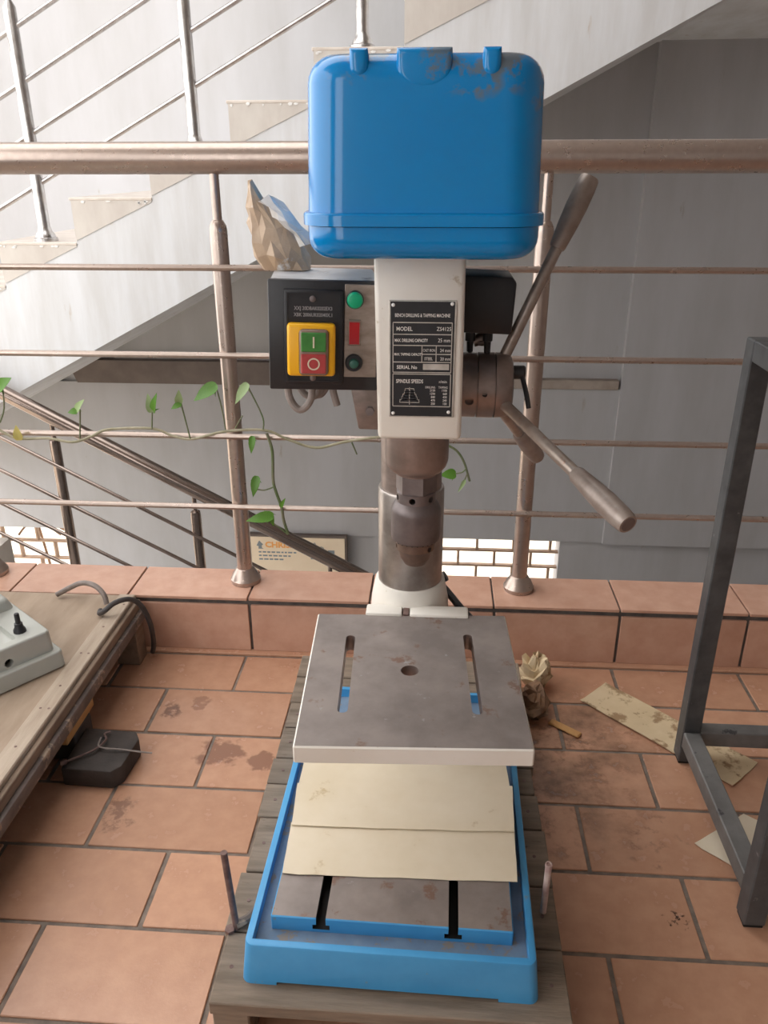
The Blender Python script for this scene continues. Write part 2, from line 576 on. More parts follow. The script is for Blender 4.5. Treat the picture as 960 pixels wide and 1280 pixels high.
# lattice openings: staggered rows of thin bricks on edge
def lattice(name, label, w, rows, zt, pitch, offs, rh):
    cx = (w[0] + w[1]) / 2
    e = thing(name, label, None, (cx, YW + 0.06, w[2]), kind='structure')
    z = zt
    for k in range(rows):
        zb = max(z - rh, w[2] + 0.004)
        b_ = nb()
        box(b_, (w[0], YW + 0.03, zb - 0.006), (w[1], YW + 0.06, zb + 0.006), 0.002, 1)
        obj('brick_course', b_, brick_m, e)
        x = offs[k % 2]
        while x < w[1] - 0.02:
            if x > w[0] + 0.02:
                b_ = nb()
                box(b_, (x - 0.007, YW + 0.03, zb + 0.006), (x + 0.007, YW + 0.06, z - 0.006), 0.002, 1)
                obj('brick', b_, brick_m, e)
            x += pitch
        z = zb
        if zb <= w[2] + 0.005:
            break
    return e


lattice('window_1', 'bright lattice opening of staggered bricks at lower left', W1, 3, -0.868, 0.215, (-2.81, -2.71), 0.115)
lattice('window_2', 'bright lattice opening of staggered bricks behind the drill column', W2, 6, -0.868, 0.211, (0.055, 0.158), 0.098)

# ------------------------------------------------------------------ upper stair flight
RUN, RISE = 0.2985, 0.1535
X0, Z0 = -1.323, 0.991
SLOPE = RISE / RUN


def soffit(x):
    return 1.128 + 0.5165 * x


K0, K1 = -5, 7
prof = []
for k in range(K0, K1 + 1):
    prof.append((X0 + k * RUN, Z0 + (k - 1) * RISE))
    prof.append((X0 + k * RUN, Z0 + k * RISE))
ztop = Z0 + K1 * RISE
prof.append((2.7, ztop))
prof.append((2.7, 1.62))
prof.append((0.955, 1.62))
xl = X0 + K0 * RUN
prof.append((xl, soffit(xl)))
bm = nb()
nlow = 2                                            # last points lie on the soffit, which falls a little to the rear
front = [bm.verts.new((x, 3.0, z)) for x, z in prof]
rear = [bm.verts.new((x, YW, z - (0.055 if i == len(prof) - 1 else (0.012 if i == len(prof) - 2 else 0.0)))) for i, (x, z) in enumerate(prof)]
bm.faces.new(front)
bm.faces.new(rear[::-1])
for i in range(len(prof)):
    j = (i + 1) % len(prof)
    bm.faces.new((front[i], front[j], rear[j], rear[i]))
bmesh.ops.triangulate(bm, faces=[f for f in bm.faces if len(f.verts) > 4])
fl = obj('stair_flight', bm, stair_m, smooth=20)
tag(fl, 'whitewashed concrete stair flight rising to the right', kind='structure')
for k in range(K0, K1):
    xa, za = X0 + k * RUN, Z0 + k * RISE
    bm = nb()
    prism(bm, [(xa, za - RISE * 0.92), (xa, za), (xa + RUN, za), (xa + RUN * 0.99, za - RISE * 0.06)], 'y', 2.9975, 3.05)
    st = obj('step_end', bm, step_m, fl)
    bm = nb()
    box(bm, (xa - 0.006, 2.996, za - 0.004), (xa + RUN, YW, za + 0.006), 0.002, 1)
    obj('tread', bm, tread_m, fl)
    bm = nb()
    rr = random.Random(k + 40)
    for c in range(7):
        x = xa + rr.uniform(0.0, RUN - 0.02)
        w_, h_ = rr.uniform(0.006, 0.022), rr.uniform(0.004, 0.010)
        z = za - rr.uniform(0.004, 0.012)
        pts = [(x, z), (x + w_ * .4, z + h_ * .5), (x + w_, z + h_ * .2), (x + w_ * .8, z - h_ * .6), (x + w_ * .3, z - h_ * .7)]
        prism(bm, pts, 'y', 2.9955, 3.0)
    co_ = obj('paint_chips', bm, chip_m, fl)
    co_['kind'] = 'stuff'

# ------------------------------------------------------------------ lower stair flight (below the balcony edge)
LR = 0.2985
xs0, zs0 = -2.1, -0.36
prof = []
for k in range(9):
    prof.append((xs0 + k * LR, zs0 - (k - 1) * 0.162 if k else zs0))
    prof.append((xs0 + k * LR, zs0 - k * 0.162))
xe = xs0 + 9 * LR
prof.append((xe, zs0 - 8 * 0.162))
prof.append((xe, zs0 - 8 * 0.162 - 0.25))
prof.append((xs0, zs0 - 0.28))
prof = [p for i, p in enumerate(prof) if i == 0 or p != prof[i - 1]]
bm = nb()
prism(bm, prof, 'y', 1.86, 2.99)
o = obj('stair_flight', bm, step_m, smooth=20)
tag(o, 'lower stair flight going down to the right below the balcony', kind='structure')
bm = nb()
box(bm, (-2.95, 1.66, -2.3), (2.8, YW + 0.14, -2.1))
o = obj('stairwell_floor', bm, step_m)
tag(o, 'ground floor of the stairwell below the balcony', kind='structure')

bm = nb()
box(bm, (-14, -9, -2.6), (10, 16, -2.31))
o = obj('ground', bm, ground_m)
tag(o, 'bare sandy ground outside the building', kind='structure')

# ------------------------------------------------------------------ unseen shell shaped to steer daylight: roof with an open light well, walls
XO, YO, ZC, ZB = -0.1, 0.75, 3.4, 2.75
bm = nb()
box(bm, (-2.0, -2.4, ZB), (2.8, YO, ZB + 0.15))
box(bm, (XO, YO, ZC), (2.8, 4.4, ZC + 0.15))
box(bm, (-2.0, YO, ZB), (2.8, YO + 0.12, ZC + 0.15))
box(bm, (-2.95, 3.25, ZC), (XO, 4.4, ZC + 0.15))  # strip added over the flight to cut skylight on the far wall
o = obj('ceiling', bm, ceil_m)
tag(o, 'unseen ceiling above the balcony and stairwell, shaped to steer daylight', kind='structure')
bm = nb()
box(bm, (2.6, -2.4, -2.3), (2.8, YW, ZC))
o = obj('wall_right', bm, low_bounce_m)
tag(o, 'unseen wall closing the right of the stairwell, darkened to cut bounced light', kind='structure')
bm = nb()
box(bm, (-0.85, -2.4, -0.2), (2.6, -2.2, ZB))
box(bm, (-2.0, -2.4, -0.2), (-0.85, -2.2, 0.3))  # gap above this piece is added to light the drill head
o = obj('wall_rear', bm, stair_m)  # pale finish chosen to bounce light onto front faces
tag(o, 'unseen wall behind the balcony with a gap added to let in daylight', kind='structure')
bm = nb()
box(bm, (-2.0, -2.4, -0.2), (-1.87, 1.7, 0.75))
box(bm, (-2.0, -2.2, 0.75), (-1.87, -1.1, ZB))  # full-height end added to narrow the highlight on the belt cover
o = obj('wall_left', bm, low_bounce_m)
tag(o, 'unseen parapet wall along the open left side of the balcony, shaped to steer daylight', kind='structure')
bm = nb()
box(bm, (-2.4, 1.62, -2.3), (2.6, 1.79, -0.1))
o = obj('wall_front', bm, plaster_m)
tag(o, 'wall below the balcony edge', kind='structure')

# ------------------------------------------------------------------ balcony railing
YR = 1.735
rl = thing('balcony_railing', 'brownish steel balcony railing with thick top tube and four thin rails', 'railing', (0, YR, HC))
bm = nb()
cyl(bm, (-2.4, YR, 1.113), (2.6, YR, 1.118), 0.0305, seg=28)
obj('handrail', bm, steel_rail, rl)
for z in (0.903, 0.719, 0.534, 0.360):
    bm = nb()
    cyl(bm, (-2.4, YR - 0.024, z), (2.6, YR - 0.024, z + 0.004), 0.0068, seg=10)
    obj('rail', bm, steel_rail, rl)
for x in (-1.765, -1.108, -0.459, 0.214, 0.872, 1.53):
    bm = nb()
    lathe(bm, (x, YR, HC + 0.022), (0, 0, 1), [(0, 0.0185), (0.80, 0.0185), (0.812, 0.0175), (0.822, 0.0120), (0.824, 0.0095), (0.925, 0.0095)], 20)
    ps = obj('post', bm, steel_rail, rl)
    bm = nb()
    lathe(bm, (x, YR, HC), (0, 0, 1), [(0, 0.036), (0.010, 0.037), (0.014, 0.034), (0.024, 0.030), (0.027, 0.027), (0.036, 0.022), (0.038, 0.019)], 24)
    obj('base_flange', bm, steel_rail, ps)

# ------------------------------------------------------------------ upper stair railing
YU = 3.06
sr = thing('stair_railing', 'pale shiny steel railing along the upper stair flight', 'railing', (-0.85, YU, Z0))


def upz(x, i):
    return 1.038 + 0.164 * i + 0.515 * (x + 1.462)


for i in range(4):
    bm = nb()
    cyl(bm, (-2.75, YU, upz(-2.75, i)), (1.0, YU, upz(1.0, i)), 0.0085, seg=10)
    obj('rail', bm, steel_bright, sr)
bm = nb()
cyl(bm, (-2.75, YU, upz(-2.75, 4) + 0.02), (1.0, YU, upz(1.0, 4) + 0.02), 0.030, seg=20)
obj('handrail', bm, steel_bright, sr)
for k in (-6, -4, -2, 0, 2, 4, 6):
    x = -0.868 + (k / 2) * 2 * RUN
    zt = Z0 + RISE * (1 + k) + 0.006
    bm = nb()
    ztop_ = upz(x, 4) + 0.0
    lathe(bm, (x, YU, zt + 0.02), (0, 0, 1), [(0, 0.0215), (ztop_ - zt - 0.12, 0.0215), (ztop_ - zt - 0.10, 0.011), (ztop_ - zt - 0.01, 0.011)], 18)
    ps = obj('post', bm, steel_bright, sr)
    bm = nb()
    lathe(bm, (x, YU, zt), (0, 0, 1), [(0, 0.043), (0.010, 0.043), (0.014, 0.036), (0.026, 0.033), (0.034, 0.026), (0.05, 0.022)], 22)
    obj('base_flange', bm, steel_bright, ps)

# ------------------------------------------------------------------ lower stair railing
YL = 2.95
lr = thing('stair_railing', 'dark steel railing running down to the right below the balcony', 'railing', (-1.2, YL, -1.0))


def lz(x, z0):
    return z0 - 0.5455 * (x + 1.71)


bm = nb()
cyl(bm, (-2.1, YL, lz(-2.1, 0.302)), (0.3, YL, lz(0.3, 0.302)), 0.0285, seg=24)
obj('handrail', bm, darkrail_m, lr)
for z0 in (0.106, -0.048, -0.208, -0.36):
    bm = nb()
    cyl(bm, (-2.1, YL - 0.02, lz(-2.1, z0)), (0.3, YL - 0.02, lz(0.3, z0)), 0.0078, seg=10)
    obj('rail', bm, darkrail_m, lr)
for x in (-2.06, -1.512, -0.968, -0.42, 0.12):
    zt = lz(x, 0.302) - 0.02
    k = max(0, min(8, int((x - xs0) // LR)))
    zb = zs0 - k * 0.162
    bm = nb()
    lathe(bm, (x, YL, zb), (0, 0, 1), [(0, 0.021), (zt - zb - 0.09, 0.021), (zt - zb - 0.075, 0.019), (zt - zb - 0.068, 0.009), (zt - zb, 0.009)], 18)
    obj('post', bm, darkrail_m, lr)

# ------------------------------------------------------------------ drill press
PZ = 0.11                                           # top of the pallet
dp = thing('drill_press', 'bench drilling machine with blue belt cover, cream head and blue base on a pallet', 'drill press', (-0.03, 1.0, PZ))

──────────

Exactly reproduce the run of lines from the start of the listing through the line with "return 1.128 + 0.5165 * x", inclusive; pictures are not copied.

> _Written response_:
The Blender Python script for this scene continues. Write part 2, from line 576 on. More parts follow. The script is for Blender 4.5. Treat the picture as 960 pixels wide and 1280 pixels high.
# lattice openings: staggered rows of thin bricks on edge
def lattice(name, label, w, rows, zt, pitch, offs, rh):
    cx = (w[0] + w[1]) / 2
    e = thing(name, label, None, (cx, YW + 0.06, w[2]), kind='structure')
    z = zt
    for k in range(rows):
        zb = max(z - rh, w[2] + 0.004)
        b_ = nb()
        box(b_, (w[0], YW + 0.03, zb - 0.006), (w[1], YW + 0.06, zb + 0.006), 0.002, 1)
        obj('brick_course', b_, brick_m, e)
        x = offs[k % 2]
        while x < w[1] - 0.02:
            if x > w[0] + 0.02:
                b_ = nb()
                box(b_, (x - 0.007, YW + 0.03, zb + 0.006), (x + 0.007, YW + 0.06, z - 0.006), 0.002, 1)
                obj('brick', b_, brick_m, e)
            x += pitch
        z = zb
        if zb <= w[2] + 0.005:
            break
    return e


lattice('window_1', 'bright lattice opening of staggered bricks at lower left', W1, 3, -0.868, 0.215, (-2.81, -2.71), 0.115)
lattice('window_2', 'bright lattice opening of staggered bricks behind the drill column', W2, 6, -0.868, 0.211, (0.055, 0.158), 0.098)

# ------------------------------------------------------------------ upper stair flight
RUN, RISE = 0.2985, 0.1535
X0, Z0 = -1.323, 0.991
SLOPE = RISE / RUN


def soffit(x):
    return 1.128 + 0.5165 * x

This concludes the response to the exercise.